L’Eurozona si trasformerebbe in un puzzle pieno di buchi…
Già adesso l’area euro non comprende tutti i membri Ue, per esempio il Regno Unito ne è escluso. La mia proposta è l’unica che potrebbe salvare l’euro, ammesso che valga la pena farlo.
Lei è favorevole a un dissolvimento dell’euro?
Sono in tanti a scommettere su questa ipotesi. Al Forum di Cernobbio hanno condotto un sondaggio tra i partecipanti e il 49% degli intervistati ha dichiarato che entro tre anni l’euro non esisterà più. Sarebbe un terremoto monetario nella fase di transizione, ma alla fine tutti i paesi più deboli come la Grecia avrebbero solo da guadagnarci. Atene sta cercando di riequilibrare il bilancio abbassando tutti i prezzi e i redditi interni, e questo causa le violenze di piazza che abbiamo visto. Se avesse ancora la dracma, basterebbe svalutarla per raggiungere lo stesso effetto più rapidamente, e in modo indolore.
È l’unico motivo per cui il dissolvimento dell’euro potrebbe essere la scelta migliore?
No, c’è anche il confronto sfavorevole con il dollaro, che sta incoraggiando le esportazioni americane a danno di quelle europee.
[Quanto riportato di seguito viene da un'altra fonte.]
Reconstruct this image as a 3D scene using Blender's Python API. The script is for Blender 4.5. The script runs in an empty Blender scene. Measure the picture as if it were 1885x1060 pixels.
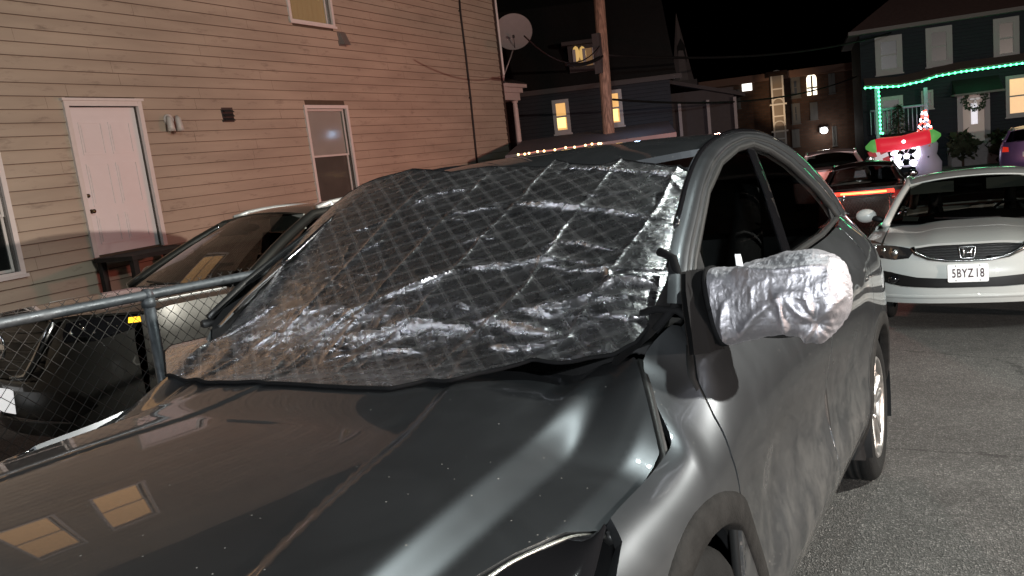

Nello stesso tempo l’inflazione negli Usa è da molti anni bassissima. Quindi il potere d’acquisto interno del dollaro è elevato e solido, il valore esterno è diminuito e questo favorisce la bilancia commerciale. L’euro è esattamente nella posizione opposta: il suo valore esterno è aumentato, il suo potere d’acquisto interno è bassissimo. E il risultato è che le famiglie non riescono ad arrivare a fine mese: prima con uno stipendio da due milioni di lire se la cavavano benone, oggi con mille euro fanno la fame.
Da che cosa nasce la forza del dollaro?
Dalla politica monetaria della Fed, che malgrado le follie di Barack Obama è riuscita a mantenere l’inflazione a un tasso basso, inferiore al 3%.